George Whitefield – Arnold A Dallimore

Evangelist of the 18th Century Revival

Time to read: 3 mins

George Whitefield – Evangelist of the 18th Century Revival

Arnold A Dallimore – Wakeman Trust – Pages: 224.

Available from Christian Bookshop Ossett, Price £9.95 + P&P

Following the recent post about church history, here’s a review of a biography of one of the giants of the church that I mentioned.

This brief review is of the single volume biography of George Whitefield by Arnold Dallimore. It is an abridgment of the author’s two-volume work, George Whitefield: Life and times of the great evangelist of the 18th century revival.

George Whitefield the self-styled ‘servant of all’ preached in almost every corner of the British Isles and the American Colonies. Along with John and Charles Wesley, Howell Harris, John Cennick and other well-known preachers of the 18th century, he was responsible, through God’s grace, for an evangelical revival that changed the nation. His fame perhaps eclipsed by the Wesleys in Britain and Jonathan Edwards in the United States, but he deserves to be better known. In the words of Bishop J.C. Ryle,


‘Whitefield was entirely chief and first among the English reformers of the 18th Century’, ‘No Englishman, I believe, dead or alive, has ever equalled him’.

From the back cover: ‘this paperback condensing the larger volumes, was prepared by the author to portray in more manageable compass the life and service of Whitefield’.
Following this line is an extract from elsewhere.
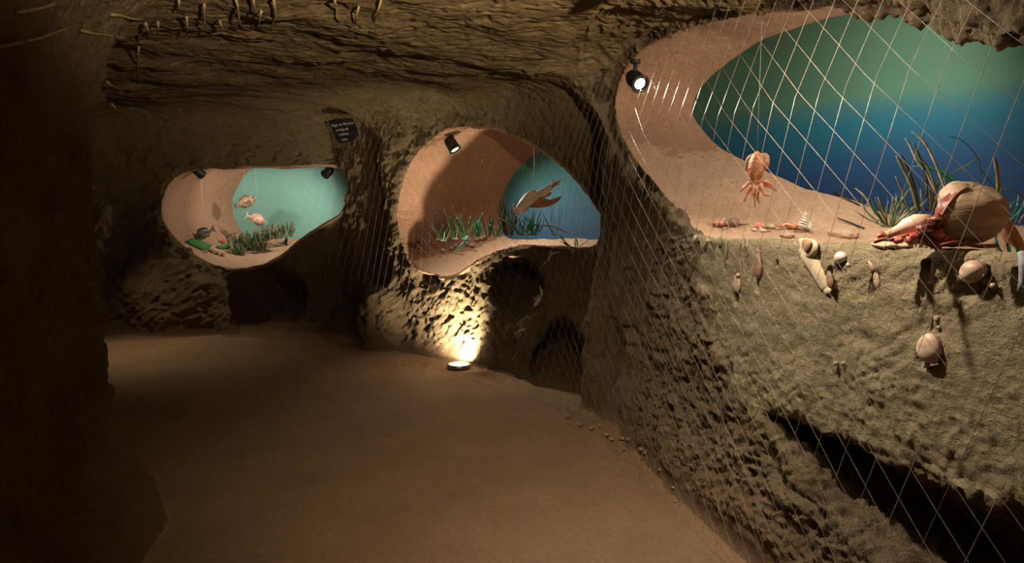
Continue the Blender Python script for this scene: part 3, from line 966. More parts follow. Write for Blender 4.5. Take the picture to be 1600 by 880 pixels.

In this goal the book is successful, reducing 1200 pages to about 225. Each chapter deals with a key event in Whitefield’s life, covering such topics as his first association with the Wesleys, his conversion, initial preaching in the open air, travels to the American colonies, travels to Scotland & Wales, his marriage, his doctrinal position & the controversies with the Wesleys, and his work with the American orphans. Although each chapter is brief, the author still portrays vividly the zeal of the man and the excitement of his life. Also clearly demonstrated is the great love Whitefield had both for his Lord & Saviour and also for the lost souls to whom he preached. Although Dallimore obviously has a huge admiration for Whitefield, he is able to criticise where necessary, such as with Whitefield’s failure to condemn slavery and the slave trade.

Frequent quotes from Whitefield’s journals and the eyewitness accounts of those present at the events described help to bring the narrative alive. There are also a good number of illustrations showing the people and places referred to in the text.

If I had one criticism of the abridgment, it would be that there is a lack of dates, which coupled with Whitefield’s frenetic activities can leave the reader wondering exactly where he is in time!

In his introduction, Dallimore writes, ‘I trust…that readers of this one-volume work, gaining instruction and blessing from its pages, will be influenced to read the two-volume record of the life and times of George Whitefield’. This is certainly the case. Whilst providing a succinct and interesting introduction to Whitefield, there is clearly so much more that could be written and therefore read. Many important things including the relationships with such notables as the Wesleys, Howell Harris, Jonathan Edwards, Benjamin Franklin and John Cennick are by necessity, not covered in much detail. Neither is the actual content of Whitefield’s sermons, (although I understand only a handful of the many thousands he preached remain on record).

I recommend this book as a good introduction to a man who deserves to be better remembered, and as a less daunting prospect than the full two-volumes! However, if time and inclination allow the unabridged version will undoubtedly be of more value.